Optimal Scheduling of Parallel Tasks with Known Dependencies

Question

This is maybe a trivial question, but I am stuck with the problem.

Suppose we have a general graph:

$$G=(V,E)$$

Each edge represents a task, each vertex represents a data for the task (hence each task works with two vertices).

When two tasks with common vertex run in parallel, some computation time is lost because two tasks cannot use the same vertex at the same time (one have to wait).

I am thinking about the following approaches:

• Create a table of locks telling whether the vertex is free to use or locked. The run all tasks and each taks will wait until the required data are free (maybe setting priority of the waiting tasks to low would suffice).
• Pick maximum number of edges that have no common vertices (better way then greedy algorithm?) and then run all corresponding tasks without locking. Repeat until there are remaining edges.

I am not sure which approach is more efficient. Any ideas/insights? I am totally new to parallel programming...

Answer 1

I work on similar problems, i.e. task-based parallelism, and use something similar to your first approach. This is usually referred to as "dynamic scheduling" or "data-dependent execution" vs. "static scheduling", i.e. your second approach.

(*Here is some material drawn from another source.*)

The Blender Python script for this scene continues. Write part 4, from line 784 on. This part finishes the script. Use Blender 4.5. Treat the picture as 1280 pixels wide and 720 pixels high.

The efficiency of this approach is highly dependent on how you implement your locks, and what the threads do if a task cannot be computed. I use atomic compare-and-swap operations to implement the locks, and fast task queues to find tasks that have free locks.

It is also worthwhile for each thread to look for tasks that require resources (vertices) that it has previously owned, as this can improve caching behaviour.